Pembagian wilayah di Xi'an terbilang unik. Daerah yang tidak terlalu besar itu dibagi menjadi dua bagian, Xi'an Luar dan Xi'an Dalam. Sebagai pembatas Luar dan Dalam, pemerintah setempat membuat tembok besar dan sungai dengan lebar 10 meter yang mengelilingi Xi'an Dalam.
"Tujuannya untuk menjaga keamanan Xi'an Dalam yang rata-rata dihuni para pedagang kaya," jelas Wu.
Xi'an Dalam memang dulunya dihuni oleh para pedagang, baik itu para pedagang asli China, maupun dari manca Negara, terutama dari timur tengah. Sedangkan Xi'an Luar dihuni oleh masyarakat China dari berbagai kalangan.
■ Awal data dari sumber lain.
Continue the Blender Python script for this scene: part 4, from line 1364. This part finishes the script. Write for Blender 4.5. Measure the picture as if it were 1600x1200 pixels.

"Kalau sekarang semua sudah berbaur. Ada 7 juta orang yg menghuni Xian Luar dan 1 juta orang yang menghuni Xian Dalam. Di Xian Dalam banyak sekali orang yang wajahnya seperti wajah Timur Tengah," papar Wu.
Apakah kedatangan para pedagang Timur Tengah juga membawa Islam ke Xian? Menurut catatan sejarah, Islam masuk ke China sejak 1300 tahun lalu yakni pada masa Dinasti Tang. Saat itu, Kaisar meminta bantuan peralatan perang dan prajurit kepada kerajaan di Timur Tengah. Itu dilakukan untuk menyelesaikan perang saudara yang sudah lama terjadi.
"Tapi masuknya Islam bisa jadi lebih dari itu karena jalur perdagangan dengan Timur Tengah sudah dibuka sebelumnya. Bahkan sebelumnya orang-orang dekat sahabat Nabi juga berkunjung ke China. Khusus untuk Xian, mereka datang karena Kaisar meminta bala bantuan prajurit dari kerajaan Timur Tengah," terang Imam Masjid Huajeu, Ismail.
Setelah perang usai, para prajurit Timur Tengah itu tidak kembali ke negaranya. Mereka memilih tinggal di sekitar jalan Huajeu dan akhirnya menjadi perkampungan muslim terbesar di Xi'an. Selain itu, mereka juga membangun masjid Huajeu di Xi'an pada 1300 tahun lalu, yang akhirnya menjadi masjid tertua di China. Bentuknya tidak seperti masjid-masjid di Indonesia tapi dibuat seperti bangunan-bangunan yang ada di China pada umumnya.
"Saat itu katanya mereka mendapat pesan untuk menghargai kebudayaan setempat. Makanya mereka membangun masjid seperti bangunan-bangunan yang ada. Mereka sangat toleran dan menghormati budaya orang," jelas Ismail yang juga Ketua Asosiasi Umat Islam di Provinsi Shaanxi.
Masjid yang menempati lahan sebesar 1.200 meter persegi itu tampak begitu asri dengan pepohonan yang ditata rapi. Bagunan-bangunan di sekitar Masjid juga dibuat meyerupai kuil yang ada di China. Satu bangunan Utama sebagai tempat Salat yang mampu menampung sekitar 1.000 orang. Kemudian ada beberapa bangunan sedang dan kecil sebagai tempat belajar dan ruang para guru.
"Bangunan boleh beda dengan kebanyakan masjid yang ada di Negara lain, tapi fungsinya sama saja," ujarnya.
Saat ini para wisatawan lebih mengenal lokasi Masjid Huajue tersebut dengan nama Gang Muslim. Setiap harinya, orang dari berbagai daerah berwisata ke masjid tersebut. Umat muslim bisa datang gratis. Sedangkan umat non muslim diharuskan membayar sekitar 25 Yuan atau Rp 50 ribu untuk masuk dan menikmati suasana masjid.
Berbagai cinderamata juga melengkapi keragamanan yang ada di Gang Muslim. Wisatawan bisa tawar menawar harga untuk mendapatkan barang-barang khas Gang Muslim dan ornamen China yang diinginkan. "Sebelum beli tanya dulu dan tawar ya," kata pak Wu mengingatkan.
Selain cenderamata, pesona kuliner di Gang Muslim juga begitu menggoda. Yang paling banyak mendapat perhatian para pengunjung adalah toko-toko makanan yang mengolah daging kambing menjadi makanan super lezat.
Ada satu makanan yang paling digemari, yakni Sate. Bentuknya besar, mirip seperti sate Klatak di Yogyakarta. Tapi, jika sate Klatak menggunakan jeruji besi dan tidak berbumbu, maka Sate ala Gang Muslim menggunakan batang pohon dengan panjang 40 cm dan dibumbui rempah-rempah khas China.